Task details:
Only the lines from the start of the data through the line containing "scene.view_settings.gamma = 1.0" should be written out, exactly as they are, with both ends included and the pictures left out.
========================================================================
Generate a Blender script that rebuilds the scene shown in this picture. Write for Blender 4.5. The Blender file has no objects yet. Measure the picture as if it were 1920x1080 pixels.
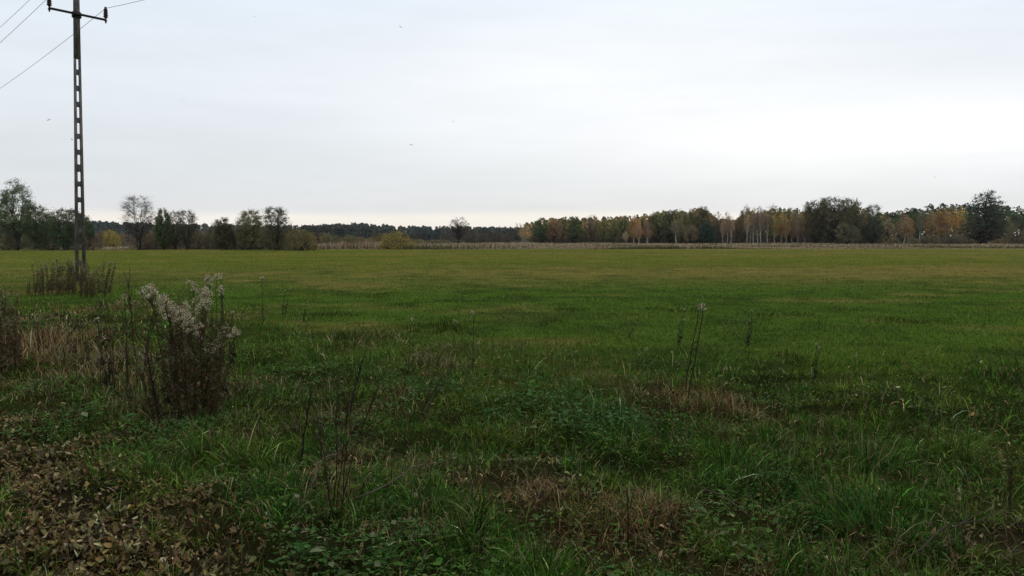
import bpy, math, random
import numpy as np
from mathutils import Vector
PI = math.pi
random.seed(7)
rng = np.random.default_rng(7)
scene = bpy.context.scene
COL = scene.collection

# ------------------------------------------------------------------ camera
CAM_H = 1.65
PITCH = math.radians(3.75)
F = 1450.0                                   # focal length in photo pixels
cam_d = bpy.data.cameras.new('camera')
cam_d.sensor_width = 36.0
cam_d.lens = 36.0 * F / 1920.0
cam_d.clip_start = 0.1
cam_d.clip_end = 6000
cam = bpy.data.objects.new('camera', cam_d)
COL.objects.link(cam)
cam.location = (0, 0, CAM_H)
cam.rotation_euler = (PI / 2 - PITCH, 0, 0)
scene.camera = cam
scene.view_settings.view_transform = 'Standard'
scene.view_settings.look = 'None'
scene.view_settings.exposure = 0.0
scene.view_settings.gamma = 1.0

# ------------------------------------------------------------------ world: overcast sky
SUN_EL, SUN_AZ = math.radians(32), math.radians(12)      # azimuth clockwise from +Y
world = bpy.data.worlds.new('World')
scene.world = world
world.use_nodes = True
wn, wl = world.node_tree.nodes, world.node_tree.links
wn.clear()
def N(tree, typ, **kw):
    n = tree.nodes.new(typ)
    for k, v in kw.items():
        if k.startswith('i_'):
            key = k[2:]
            key = int(key) if key.isdigit() else key.replace('_', ' ')
            n.inputs[key].default_value = v
        else:
            setattr(n, k, v)
    return n
W = world.node_tree
def wmath(op, a, b=None, c=None, clamp=False):
    n = N(W, 'ShaderNodeMath', operation=op, use_clamp=clamp)
    for i, v in enumerate((a, b, c)):
        if v is None: continue
        if hasattr(v, 'is_output'): wl.new(v, n.inputs[i])
        else: n.inputs[i].default_value = v
    return n.outputs[0]
def wmix(fac, a, b, bt='MIX'):
    n = N(W, 'ShaderNodeMix', data_type='RGBA', blend_type=bt)
    for sock, v in ((n.inputs[0], fac), (n.inputs[6], a), (n.inputs[7], b)):
        if hasattr(v, 'is_output'): wl.new(v, sock)
        elif isinstance(v, (int, float)): sock.default_value = v
        else: sock.default_value = (*v, 1)
    return n.outputs[2]
out = N(W, 'ShaderNodeOutputWorld')
bg = N(W, 'ShaderNodeBackground', i_Strength=0.1)
wl.new(bg.outputs[0], out.inputs[0])
sky = N(W, 'ShaderNodeTexSky', sky_type='NISHITA', sun_disc=False, sun_elevation=SUN_EL, sun_rotation=SUN_AZ)
tc = N(W, 'ShaderNodeTexCoord')
sep = N(W, 'ShaderNodeSeparateXYZ')
wl.new(tc.outputs['Generated'], sep.inputs[0])
dx, dy, dz = sep.outputs
# streaky cloud layer: stretched noise that bends the elevation bands and adds soft patches
mp = N(W, 'ShaderNodeMapping')
mp.inputs['Scale'].default_value = (1.3, 1.3, 9.0)
wl.new(tc.outputs['Generated'], mp.inputs[0])
nz = N(W, 'ShaderNodeTexNoise', i_Scale=1.6, i_Detail=5.0, i_Roughness=0.5)
wl.new(mp.outputs[0], nz.inputs['Vector'])
nz2 = N(W, 'ShaderNodeTexNoise', i_Scale=4.5, i_Detail=6.0, i_Roughness=0.55)
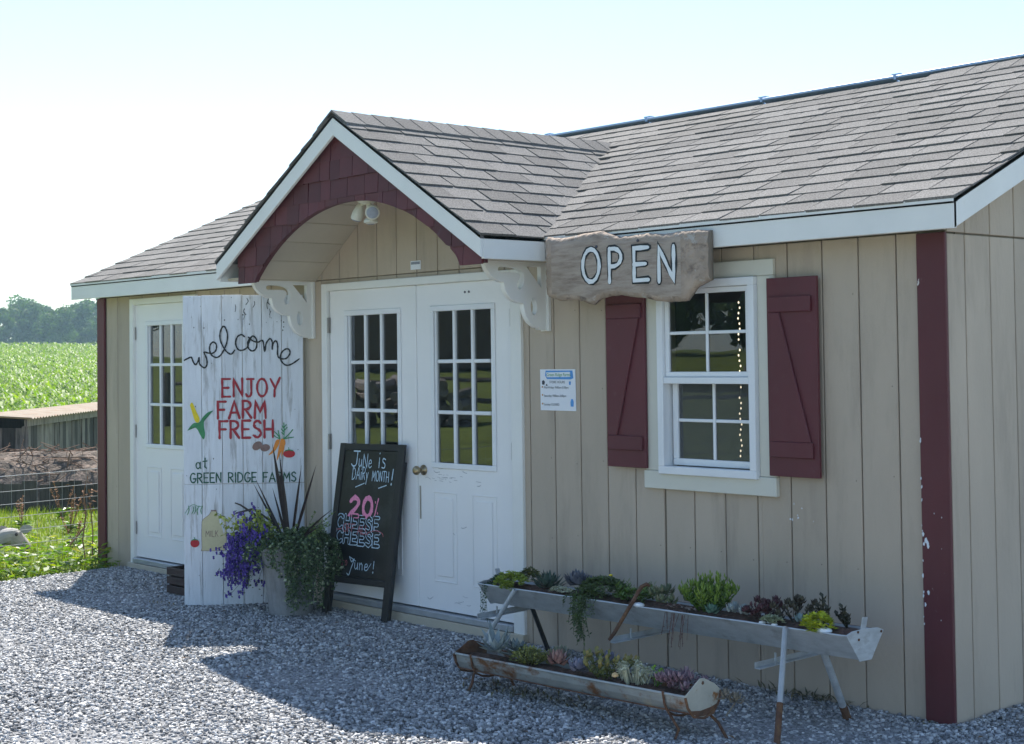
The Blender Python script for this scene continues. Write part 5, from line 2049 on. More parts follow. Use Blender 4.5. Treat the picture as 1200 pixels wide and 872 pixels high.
for (x, f, s_, lb, n_, H) in ((-.665, .45, .085, 'broad burgundy succulent over the right leg of the upper trough', 16, .085), (-.515, .55, .07, 'dark burgundy-green succulent right of the broad burgundy one', 13, .085)):
    m = MB()
    rr = random.Random(int(x * -1000))
    for k in range(n_):
        rosette(m, U(x + rr.uniform(-s_, s_), f + rr.uniform(-.35, .3), rr.uniform(.01, H)), 12, .036, .022, k + 70, .005, .1, 1.25, .3)
    stems(m, U(x, f), 10, s_ * .8, H, .02, .014, 5, 6, True)
    plant('aeonium', lb, m, pmat('burgundy_leaf' if x < -.6 else 'burgundy_green', (.075, .025, .032) if x < -.6 else (.06, .045, .03), (.15, .05, .06) if x < -.6 else (.10, .10, .05)), U(x, f), 'plant', G1)
m = MB()
mound(m, U(-.575, .12), 90, .06, .03, .03, .014, .010, 15)
plant('sedum', 'pale variegated stonecrop under the dark burgundy plants', m, pmat('pale_variegated', (.32, .36, .22), (.55, .56, .40)), U(-.575, .15), 'plant', G1)
m = MB()
for k, x in enumerate((-.455, -.405)):
    rosette(m, U(x, .30, .018), 22, .042, .020, 80 + k, .006, .1, 1.3, .4)
plant('echeveria', 'small pale blue rosettes left of the lime sedum', m, pmat('blue_echeveria', (.20, .30, .31), (.36, .46, .47)), U(-.43, .3), 'plant', G1)
for (x, f, H, lb, sd) in ((-.385, .62, .125, 'tall dark round-leaved sprig near the right end of the upper trough', 90), (-.275, .70, .085, 'shorter dark sprig leaning by the right end plate', 95)):
    m = MB()
    b = U(x, f, 0)
    for q in range(3):
        tip = b + Vector((-.03 + .025 * q + (0 if sd == 90 else -.02), .0, H * (1 if q == 1 else .62)))
        m.tube([b, tip], .004, 5, False, tone=.2)
        rr = random.Random(sd + q)
        for k in range(10):
            p = b.lerp(tip, .3 + .7 * k / 9)
            a = k * 2.4
            m.fleaf(p, (math.cos(a) * .8, math.sin(a) * .8, .55), (-math.sin(a), math.cos(a), 0), .026, .022, .005, .2, tone=rr.uniform(.3, .8))
    plant('crassula', lb, m, pmat('dark_round_leaf', (.045, .048, .030), (.11, .085, .045)), U(x, f), 'plant', G1)
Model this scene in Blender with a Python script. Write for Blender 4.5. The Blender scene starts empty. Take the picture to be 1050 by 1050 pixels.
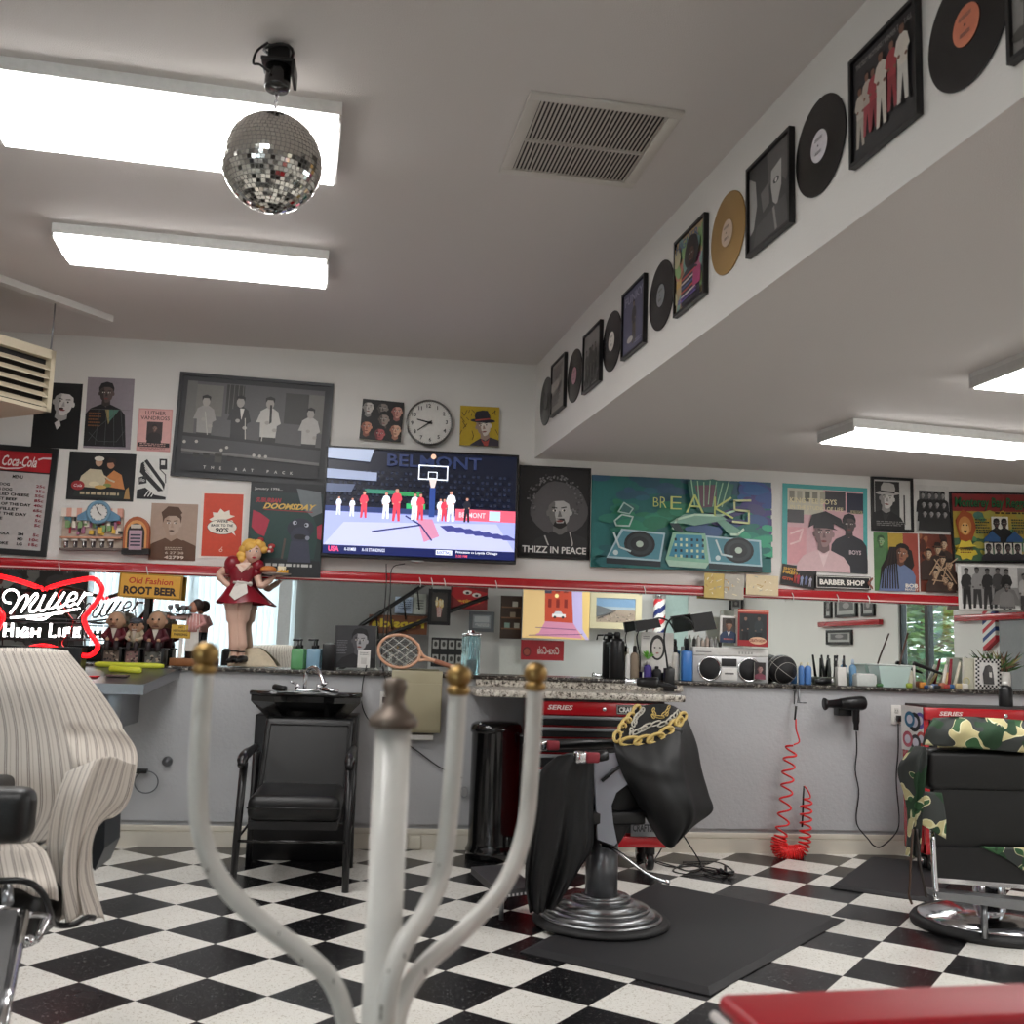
========================================================================
Solution below:
Generate a Blender script that rebuilds the scene shown in this picture. Write for Blender 4.5. The Blender file has no objects yet. Measure the picture as if it were 1920x1080 pixels.
import bpy, math, random
import numpy as np
from mathutils import Vector
PI = math.pi
random.seed(7)
rng = np.random.default_rng(7)
scene = bpy.context.scene
COL = scene.collection

# ------------------------------------------------------------------ camera
CAM_H = 1.65
PITCH = math.radians(3.75)
F = 1450.0                                   # focal length in photo pixels
cam_d = bpy.data.cameras.new('camera')
cam_d.sensor_width = 36.0
cam_d.lens = 36.0 * F / 1920.0
cam_d.clip_start = 0.1
cam_d.clip_end = 6000
cam = bpy.data.objects.new('camera', cam_d)
COL.objects.link(cam)
cam.location = (0, 0, CAM_H)
cam.rotation_euler = (PI / 2 - PITCH, 0, 0)
scene.camera = cam
scene.view_settings.view_transform = 'Standard'
scene.view_settings.look = 'None'
scene.view_settings.exposure = 0.0
scene.view_settings.gamma = 1.0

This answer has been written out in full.